Chancellor George Osborne’s plan for employees to exchange legal rights for tax-free shares in their workplaces has received a cool reception from employment lawyers.

In his speech to the Conservative party conference in Birmingham, Osborne said that under the ‘voluntary three-way deal’ employees would ‘replace old rights of unfair dismissal and redundancy with new rights of ownership’. Profits made on shares granted under the scheme would not be liable to capital gains tax.

Rebecca Briam, partner at Gannons Solicitors, dismissed the plan as ‘unlikely to get off the ground’. She said: ‘The proposals will be unpopular with employees because the chances of benefitting are so slim, and unpopular with employers, especially privately controlled companies, because of the risks imposed to the share structure.’

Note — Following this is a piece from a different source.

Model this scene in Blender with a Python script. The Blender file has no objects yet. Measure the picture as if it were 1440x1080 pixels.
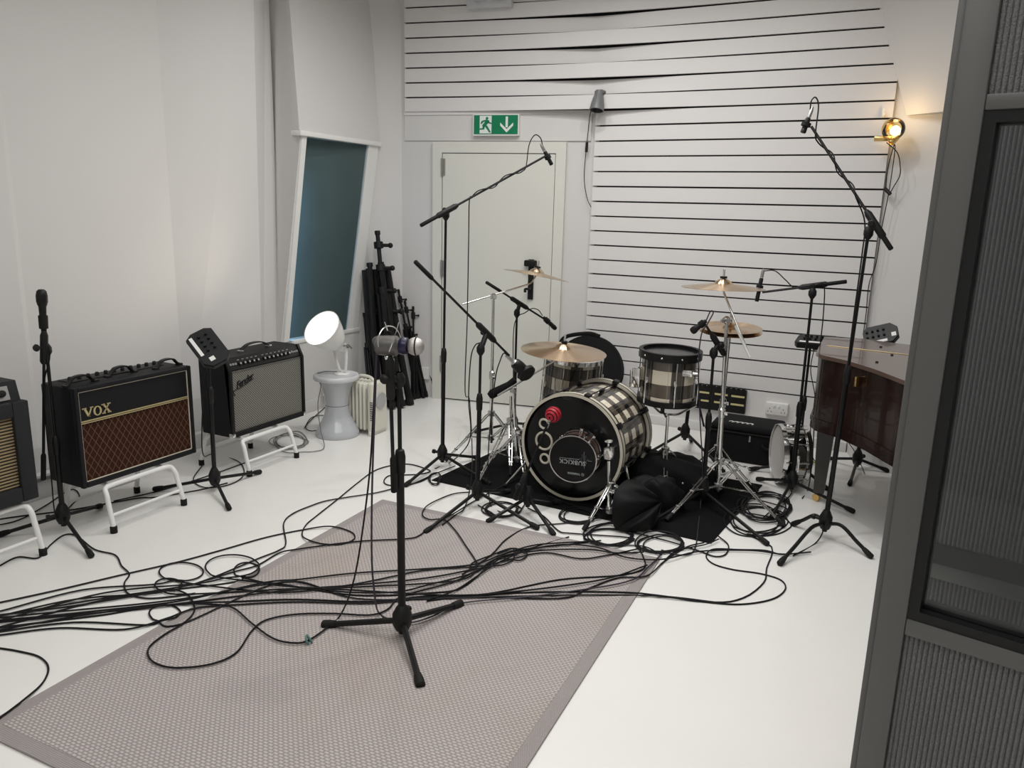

James Hall, associate in the employment team at Charles Russell, said that rights in relation to discrimination would remain under the proposed new contracts.

The chancellor has left many questions unanswered, he said, particularly on the status of shares issued through the scheme.

However, he predicted that big businesses may be very interested in this approach, ‘seeing it as a way of restricting employment rights for a relatively small financial outlay’. But he said questions should be asked about how much information employees will be given about the health and prospects of the company, ‘not to mention whether the number of shares that they will own will be commensurate with their position and the rights they will be giving up’.

Meanwhile, the Confederation of British Industry described the plan as ‘a niche idea and not relevant to all businesses’.